Now let’s suppose there’s no standardized curriculum, at least not beyond the most local level possible. Well, even if you think my class-size esimates are unrealistically low, you need a fairly large number of teachers. And all of these teachers need to be familiar with the community standards of education. So we must have standardized education for the local teachers.
So the town of Springfield, let’s say, sets up a teacher’s college to teach the teachers the educational standards of the town of Springfield. Then one year, there are too many students for too few teachers. Meanwhile, over in Shelbyville, they have the opposite problem. Too many trained teachers for too few students. So Springfield hires a bunch of Shelbyville teachers. Of course the educational standards of the two towns don’t match up exactly, and some standards are antithetical to each other, so Springfield, in order to maintain its own local standards, must pony up the money to send these new teachers to Springfield teacher’s college to get them properly retrained.
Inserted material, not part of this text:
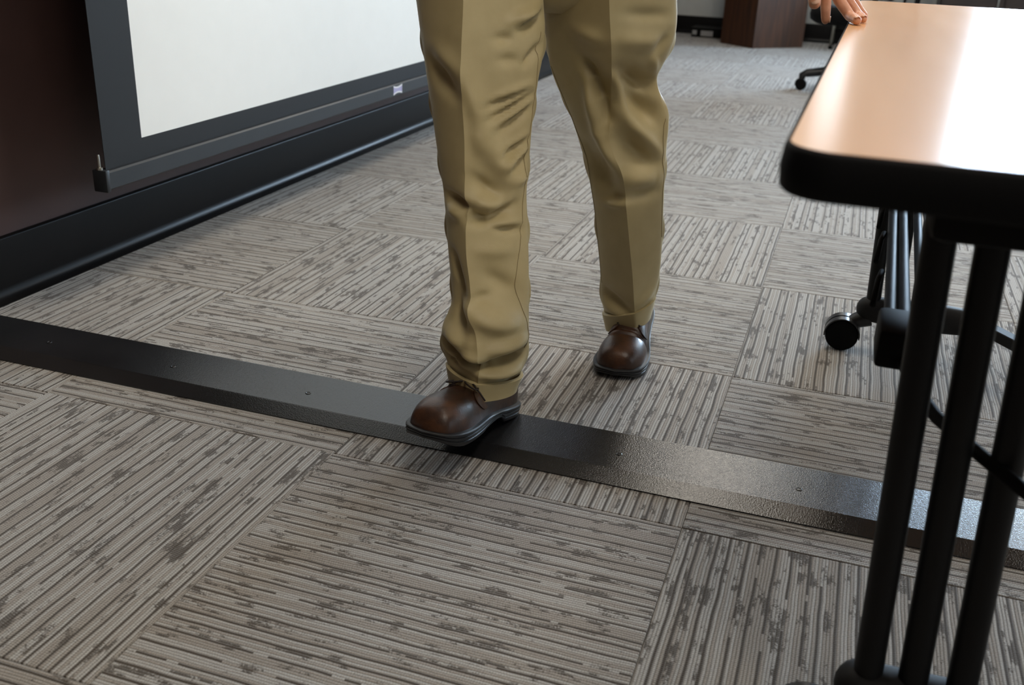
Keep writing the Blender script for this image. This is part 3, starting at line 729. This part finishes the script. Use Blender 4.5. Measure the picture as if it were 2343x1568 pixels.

A few years later, the situations have reversed, and Shelbyville must take the hit.
A few decades of this and the two towns finally decide they’ll both save a lot of money if they just combine teacher colleges and create a compromise set of standards so that teachers can be moved where needed when the need arises. A few more towns find themselves in the same boat, and a broad basic set of standards is created so that there is a pool of teachers who can work in any town in, lets say, the county.
Now the folks a the county seat aren’t happy. Businesses are setting up shop in other counties, and one of the main reasons stated is that they businesses feel the workers in those counties are better educated, so they need to spend less money on training them. So there is pressure to match the standards across counties. That gets expensive, so the poorer counties contact their state reps in Capital City to ask for funding. The reps, realizing that having the standards be high in each county, then businesses will more likely set up shop in this state rather than some other. And so it goes.
Education simply doesn’t exist in a vacuum. Governments have vested interests, financial and otherwise, in the education of their populace, and when they are asked to foot the bill, they will quite reasonably demand some say in what they are paying for.